The Federal government's plan to buy another 49 gigalitres of water from farmers "has sent a shiver down the spine of irrigation communities across the Murray-Darling Basin".
This is the reaction of a key irrigation group, the NSW Irrigators Council, after the Commonwealth made its intentions clear before a meeting of water ministers from around the country tomorrow.
NSW Irrigators Council chief executive Claire Miller said Federal Water Minister Tanya Plibersek had previously promised all options for meeting the obligations of the Murray-Darling Basin plan were still on the table.
"But instead (the government) is only pressing ahead with the most damaging and divisive option of all," she said.
Ms Plibersek yesterday said the government would buy another 49 gigalitres of irrigation entitlement across the Murray Darling basin.
That water will be bought from "willing sellers" in Queensland and NSW.
The government says it will "strategically" buy the water through an open tender beginning on March 23.
The extra 49 gigalitres had been highlighted as necessary for the Bridging the Gap program, so the Commonwealth meets its target.
The basin plan is poised to fall up to 315 gigalitres in total short of its water recovery target.
The Murray-Darling Basin Authority assessed the progress of the state governments' water saving developments - known as SDLAM projects - and found they would only deliver between between 290 and 415 of the 605GL required by mid-2024, chief executive Andrew McConville has revealed.
It is believed this week's meeting will be asked to consider extending the 2024 deadline for all the basin plan's water buybacks.
The Commonwealth's 49.2 gigalitres, comprised of 46 gigalitres of surface water and 3.2 gigalitres of groundwater, would be recovered across seven targeted catchments
Those catchments are Condamine-Balonne catchment in Queensland and in NSW they are the NSW Murray, Namoi, NSW Border Rivers, Barwon-Darling and Lachlan.

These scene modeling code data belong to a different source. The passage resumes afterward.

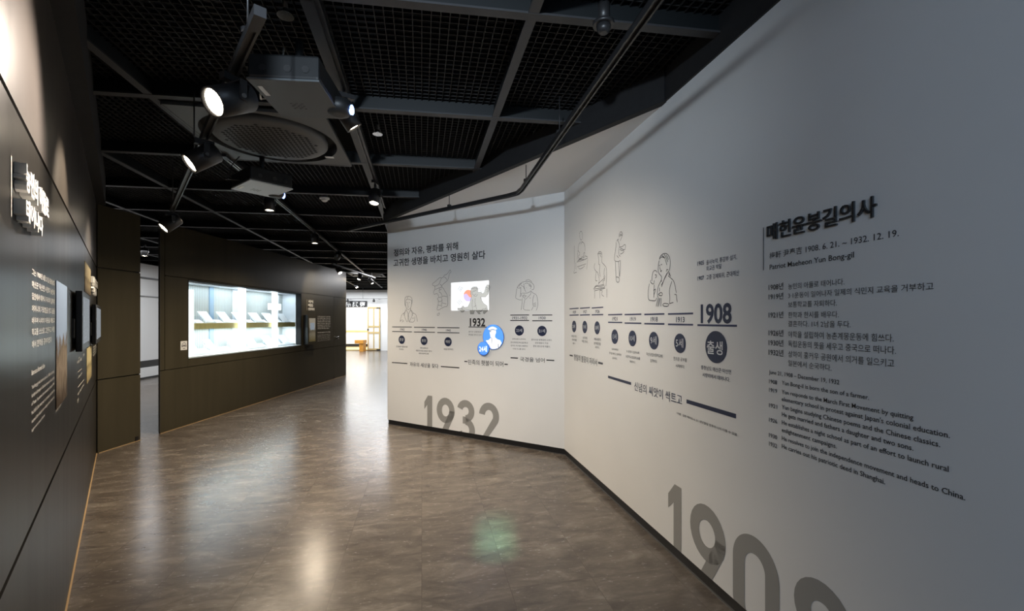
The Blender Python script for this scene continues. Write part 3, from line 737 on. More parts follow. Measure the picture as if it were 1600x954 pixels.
# white raised heading and body text
def lettering(label, cat, w, u, v, grp=None, name='wall_lettering'): return thing(name, label, cat, loc_on(w, u, v), grp)
t = lettering('raised white heading in three short lines above the wall screen', 'lettering', WD, 486, 473)
for nm, txt, uL, uR, vT, vB in (('heading_line', '지식', 480.8, 488.2, 468.3, 472.8), ('heading_line', '배움', 480.8, 488.2, 474.0, 478.6), ('heading_line', '실천하다', 480.8, 490.4, 480.4, 484.4)):
    b = MB(); text(b, WD, txt, uL, vT, vB, uR, .02, .006, .006); b.link(nm, 'whiteletter', t)
b = MB(); stroke(b, WD, [(479.6, 467.8), (479.6, 484.8)], .006); b.link('bar', 'tanvinyl', t)
t = lettering('block of small pale text beside the wall screen on the partition', 'lettering', WD, 505, 510)
b = MB(); lines = ['가난한 농촌을 일으키기 위해 야학을', '열고 농민들에게 글을 가르치며 함께', '읽고 쓰는 기쁨을 나누었다 또한', '월진회를 조직하여 마을의 살림을', '돌보고 서로 돕는 길을 찾으며', '농민독본을 지어 널리 알리고', '새로운 앞날을 열어 갔다 그리고', '자유를 향한 뜻을 세웠다']
for i, s in enumerate(lines):
    text(b, WD, s, 496.0, 493.4 + i * 2.72, 495.0 + i * 2.72, 516 - (1.8 if i == 7 else 0), .012)
b.link('paragraph', 'tanvinyl', t)
b = MB()
text(b, WD, 'Learning together in the village', 496, 518.4, 520.0, 516, .016)
for i, s in enumerate(['He opened a night school for the farmers and', 'taught them to read and write, and together', 'they set up a village society to help one', 'another, and he wrote a reader for farmers', 'that was shared among many neighbors']):
    text(b, WD, s, 496, 522.6 + i * 2.35, 523.7 + i * 2.25, 516, .004)
b.link('english_paragraph', 'tanvinyl', t)

# ================================================================ left dark wall: lettering, prints, screens
t = lettering('large raised white two line title nearest the camera on the dark left wall', 'lettering', WA, 40, 300, name='raised_title')
sA, zA = WA.hit(20, 270)
b = MB()
for txt, uL, uR, vT, vB in (('농민의 아들로', 20, 60.5, 251, 292), ('태어나다', 20, 50.0, 306, 339)):
    b.cur = 0
    text(b, WA, txt, uL, vT, vB, uR, .030, .001, .011, res=2)
b.link('letters', 'whiteletter', t)
b = MB(); stroke(b, WA, [(16.2, 243), (16.2, 338)], .006, .002); b.link('bar', 'tanvinyl', t)
t = lettering('ivory Korean paragraph of seven lines on the dark left wall', 'lettering', WA, 66, 480)
b = MB()
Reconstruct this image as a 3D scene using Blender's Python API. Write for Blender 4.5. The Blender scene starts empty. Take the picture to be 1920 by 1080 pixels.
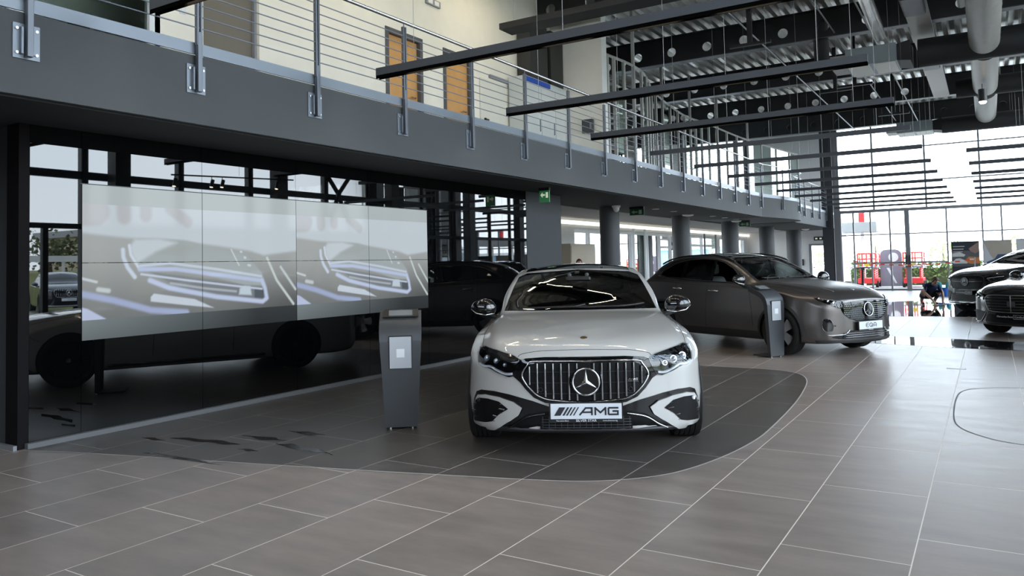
import bpy, bmesh, math, random
import numpy as np
from mathutils import Vector, Matrix, Euler
from mathutils.bvhtree import BVHTree
R_ = random.Random(7)
PI = math.pi
COL = bpy.context.scene.collection
SC = bpy.context.scene

# ------------------------------------------------------------------ camera
cam_d = bpy.data.cameras.new('camera'); cam = bpy.data.objects.new('camera', cam_d); COL.objects.link(cam)
YAW, PITCH, ROLL, FPX, CYPX = -0.552848461, 0.0453181055, -0.0233058363, 1445.505, 431.529
EYE = 1.464
_f = Vector((math.sin(YAW)*math.cos(PITCH), math.cos(YAW)*math.cos(PITCH), math.sin(PITCH)))
_r = Vector((math.cos(YAW), -math.sin(YAW), 0)); _u = _r.cross(_f)
_r2 = _r*math.cos(ROLL) + _u*math.sin(ROLL); _u2 = -_r*math.sin(ROLL) + _u*math.cos(ROLL)
cam.matrix_world = Matrix(((_r2.x, _u2.x, -_f.x, 0), (_r2.y, _u2.y, -_f.y, 0), (_r2.z, _u2.z, -_f.z, EYE), (0, 0, 0, 1)))
cam_d.sensor_fit = 'HORIZONTAL'; cam_d.sensor_width = 36.0; cam_d.lens = FPX/1920*36.0
cam_d.shift_y = -(540-CYPX)/1920; cam_d.clip_start = .05; cam_d.clip_end = 400
SC.camera = cam

# ------------------------------------------------------------------ sky and exposure
SKY = 7.0
world = bpy.data.worlds.new('sky'); SC.world = world; world.use_nodes = True
nt = world.node_tree; nt.nodes.clear()
wo = nt.nodes.new('ShaderNodeOutputWorld'); bg = nt.nodes.new('ShaderNodeBackground')
tc = nt.nodes.new('ShaderNodeTexCoord'); sp = nt.nodes.new('ShaderNodeSeparateXYZ'); rp = nt.nodes.new('ShaderNodeValToRGB')
nz = nt.nodes.new('ShaderNodeTexNoise'); mx = nt.nodes.new('ShaderNodeMix'); mx.data_type = 'RGBA'
nz.inputs['Scale'].default_value = 2.2; nz.inputs['Detail'].default_value = 3
rp.color_ramp.elements[0].position = 0.0; rp.color_ramp.elements[0].color = (.84, .92, 1.0, 1)
rp.color_ramp.elements[1].position = .55; rp.color_ramp.elements[1].color = (.60, .78, 1.0, 1)
nt.links.new(tc.outputs['Generated'], sp.inputs[0]); nt.links.new(sp.outputs['Z'], rp.inputs[0])
nt.links.new(tc.outputs['Generated'], nz.inputs['Vector'])
rp2 = nt.nodes.new('ShaderNodeValToRGB'); rp2.color_ramp.elements[0].position = .42; rp2.color_ramp.elements[1].position = .72
nt.links.new(nz.outputs[0], rp2.inputs[0]); nt.links.new(rp2.outputs[0], mx.inputs['Factor'])
nt.links.new(rp.outputs[0], mx.inputs['A']); mx.inputs['B'].default_value = (.90, .95, 1, 1)
nt.links.new(mx.outputs['Result'], bg.inputs[0]); bg.inputs[1].default_value = SKY; nt.links.new(bg.outputs[0], wo.inputs[0])
SC.view_settings.view_transform = 'Standard'; SC.view_settings.look = 'None'; SC.view_settings.gamma = 1; SC.view_settings.use_curve_mapping = False
SC.view_settings.exposure = 0.35
try:
    SC.cycles.max_bounces = 8; SC.cycles.diffuse_bounces = 4; SC.cycles.glossy_bounces = 4; SC.cycles.transparent_max_bounces = 12
    SC.cycles.caustics_reflective = False; SC.cycles.caustics_refractive = False; SC.cycles.sample_clamp_indirect = 6.0
except Exception: pass

# ------------------------------------------------------------------ materials
MATS = {}
def mat(name, col, rough=.5, metal=0., spec=.5, coat=0., emit=None, es=0., bump=None, var=None, ior=None, crough=.03):
    if name in MATS: return MATS[name]
    m = bpy.data.materials.new(name); m.use_nodes = True; t = m.node_tree; b = t.nodes['Principled BSDF']
    b.inputs['Base Color'].default_value = (*col, 1); b.inputs['Roughness'].default_value = rough; b.inputs['Metallic'].default_value = metal
    b.inputs['Specular IOR Level'].default_value = spec; b.inputs['Coat Weight'].default_value = coat; b.inputs['Coat Roughness'].default_value = crough
    if ior: b.inputs['IOR'].default_value = ior
    if emit: b.inputs['Emission Color'].default_value = (*emit, 1); b.inputs['Emission Strength'].default_value = es
    tcn = t.nodes.new('ShaderNodeTexCoord'); n = t.nodes.new('ShaderNodeTexNoise'); t.links.new(tcn.outputs['Object'], n.inputs['Vector'])
    sc_, amt = var if var else (3.0, .06)
    n.inputs['Scale'].default_value = sc_; n.inputs['Detail'].default_value = 4
    mp = t.nodes.new('ShaderNodeMapRange'); mp.inputs[3].default_value = 1-amt; mp.inputs[4].default_value = 1+amt
    t.links.new(n.outputs[0], mp.inputs[0])
    h = t.nodes.new('ShaderNodeVectorMath'); h.operation = 'SCALE'; h.inputs[0].default_value = col
    t.links.new(mp.outputs[0], h.inputs['Scale']); t.links.new(h.outputs[0], b.inputs['Base Color'])
    if bump:
        n2 = t.nodes.new('ShaderNodeTexNoise'); n2.inputs['Scale'].default_value = bump[0]; t.links.new(tcn.outputs['Object'], n2.inputs['Vector'])
        bp = t.nodes.new('ShaderNodeBump'); bp.inputs['Strength'].default_value = bump[1]; bp.inputs['Distance'].default_value = .01
        t.links.new(n2.outputs[0], bp.inputs['Height']); t.links.new(bp.outputs[0], b.inputs['Normal'])
    MATS[name] = m; return m
def glass(name, tint=(1, 1, 1), ior=1.45, rough=0.0, gl=(1, 1, 1)):
    if name in MATS: return MATS[name]
    m = bpy.data.materials.new(name); m.use_nodes = True; t = m.node_tree; t.nodes.clear()
    o = t.nodes.new('ShaderNodeOutputMaterial'); mi = t.nodes.new('ShaderNodeMixShader'); tr = t.nodes.new('ShaderNodeBsdfTransparent')
    g = t.nodes.new('ShaderNodeBsdfGlossy'); fr = t.nodes.new('ShaderNodeFresnel')
    tr.inputs[0].default_value = (*tint, 1); g.inputs['Roughness'].default_value = rough; g.inputs[0].default_value = (*gl, 1); fr.inputs[0].default_value = ior
    t.links.new(fr.outputs[0], mi.inputs[0]); t.links.new(tr.outputs[0], mi.inputs[1]); t.links.new(g.outputs[0], mi.inputs[2]); t.links.new(mi.outputs[0], o.inputs[0])
    MATS[name] = m; return m

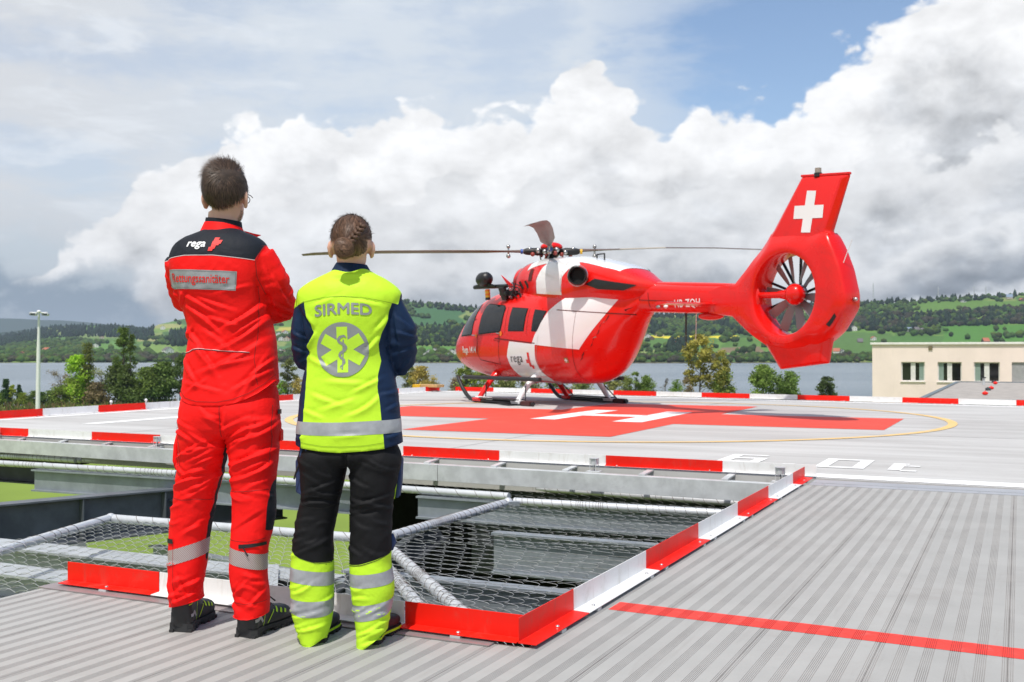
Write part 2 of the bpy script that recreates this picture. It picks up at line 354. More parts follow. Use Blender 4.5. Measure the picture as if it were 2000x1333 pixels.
# joints in the slab: fine recessed-looking saw cuts, dark filler strips
mb = MB()
for b in (-11.2, -5.95, 3.4): mb.quad([(b, CA(b), .002), (b + .02, CA(b), .002), (b + .02, CF(b), .002), (b, CF(b), .002)])
for a in (15.2, 20.7): mb.quad([(-15.5, a, .0025), (6, a, .0025), (6, a + .02, .0025), (-15.5, a + .02, .0025)])
deck(obj('slab_joint', mb, mat('joint_filler', (.36, .35, .34), .9), kind='structure'))
def sheet(name, polys, m, z, **kw):
    mb = MB()
    for p in polys:
        mb.quad([(b, a, z) for b, a in p])
    return deck(obj(name, mb, m, **kw))
CX, CY = -6.44, 17.66
sheet('red_cross_marking', [[(-8.02, 13.25), (-4.85, 13.25), (-4.85, 22.0), (-8.02, 22.0)], [(-11.4, 16.09), (-8.022, 16.09), (-8.022, 19.2), (-11.4, 19.2)], [(-4.848, 16.09), (-1.75, 16.09), (-1.75, 18.98), (-4.848, 18.98)]], M_pred, .004, kind='structure')
sheet('white_h_marking', [[(-7.37, 16.27), (-6.92, 16.27), (-6.92, 19.35), (-7.37, 19.35)], [(-6.918, 17.5), (-5.892, 17.5), (-5.892, 18.05), (-6.918, 18.05)], [(-5.89, 16.17), (-5.40, 16.17), (-5.45, 19.3), (-5.94, 19.3)]], M_pwhite, .008, kind='structure')
ring = []; K = 96
for i in range(K):
    a0, a1 = 2*math.pi*i/K, 2*math.pi*(i+1)/K
    ring.append([(CX + r*math.cos(a), CY + r*math.sin(a)) for r, a in ((5.44, a0), (5.58, a0), (5.58, a1), (5.44, a1))])
sheet('yellow_circle_marking', ring, M_pyel, .006, kind='structure')
wl = [[(b0, CA(b0) + .03), (b1, CA(b1) + .03), (b1, CA(b1) + .33), (b0, CA(b0) + .33)] for b0, b1 in ((-15.3, -1.6), (-1.6, 7))]
wl += [[(-15.28, 10.4), (-14.98, 10.4), (-14.98, 26.6), (-15.28, 26.6)], [(-14.97, 26.7), (0, 23.98), (0, 24.28), (-14.97, 27.0)], [(0, 23.98), (7, 22.65), (7, 22.95), (0, 24.28)], [(-13.2, 12.2), (-12.9, 12.2), (-12.9, 15.2), (-13.2, 15.2)]]
sheet('white_border_line', wl, M_pwhite, .004, kind='structure')
# weight limit 6.0t
def mask_rects(rs): return [[(x0, y0), (x1, y0), (x1, y1), (x0, y1)] for x0, y0, x1, y1 in rs]
sheet('weight_limit_marking', mask_rects([(-2.80, 10.76, -2.68, 11.56), (-2.679, 11.46, -2.42, 11.56), (-2.679, 11.13, -2.37, 11.24), (-2.679, 10.76, -2.37, 10.87), (-2.48, 10.871, -2.37, 11.129),
   (-2.13, 10.69, -2.01, 10.80),
   (-1.80, 10.60, -1.68, 11.50), (-1.46, 10.60, -1.34, 11.50), (-1.679, 10.60, -1.461, 10.72), (-1.679, 11.38, -1.461, 11.50),
   (-1.13, 10.62, -1.01, 11.27), (-1.009, 11.0, -.87, 11.10), (-1.009, 10.55, -.87, 10.65), (-1.009, 11.17, -.98, 11.27)]), M_pwhite, .005, kind='structure')
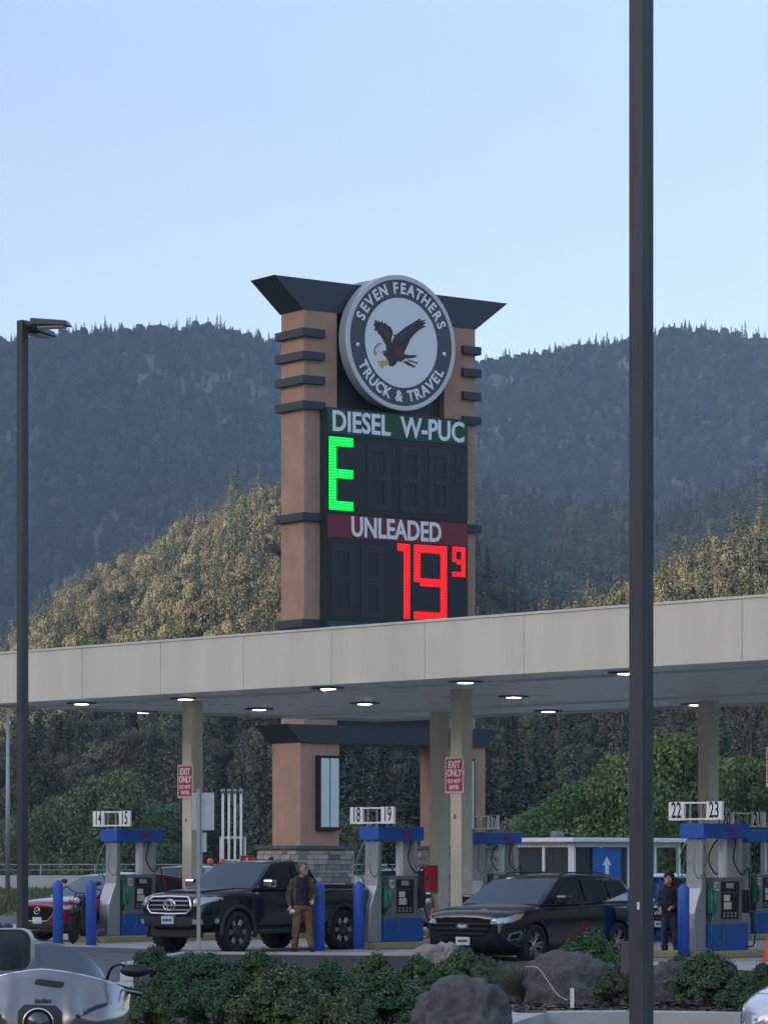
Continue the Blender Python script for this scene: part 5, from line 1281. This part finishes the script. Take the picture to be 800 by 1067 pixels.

The Albanese government made an election commitment to complete the basin plan, but Ms Plibersek faces opposition from the states at tomorrow's meeting with water ministers.
NSW Irrigators Council's Ms Miller said the government has also indicated it is contemplating buybacks to recover the additional 450 gigalitres promised to South Australia.
"The focus on buybacks as the first resort option is alarming, given the socio-economic and water market impacts of past buybacks well-documented by ABARES and in other reviews," she said.
United Dairyfarmers of Victoria president Mark Billing last week said talk of water buybacks and attempts to secure the 450GL up-water target by the Commonwealth infuriated dairy farmers.
"They just want to get on with the job of milking their cows and feeding the nation," he said.
"With Northern Victorian milk filling gaps on supermarket shelves in Sydney and Brisbane, making sure that farmers have the water available to produce quality milk is truly in the national interest."
Ms Miller said another 450 gigalitres out of the irrigation pool was the equivalent of all the water left in the irrigation pool in the South Australian Riverland and the Victorian Sunraysia irrigation districts combined.
Or, it was almost as much as the water left in the Murrumbidgee Irrigation district, or the NSW Murray Irrigation system or the Goulburn Murray Irrigation District in northern Victoria.
"The minister needs to be upfront about which communities and towns she wants to shut down to deliver her basin plan," Ms Miller said.
"Communities are already living with the pressure of less water at higher prices, thanks to buybacks a decade ago. Further buybacks will push many off the edge in the next drought."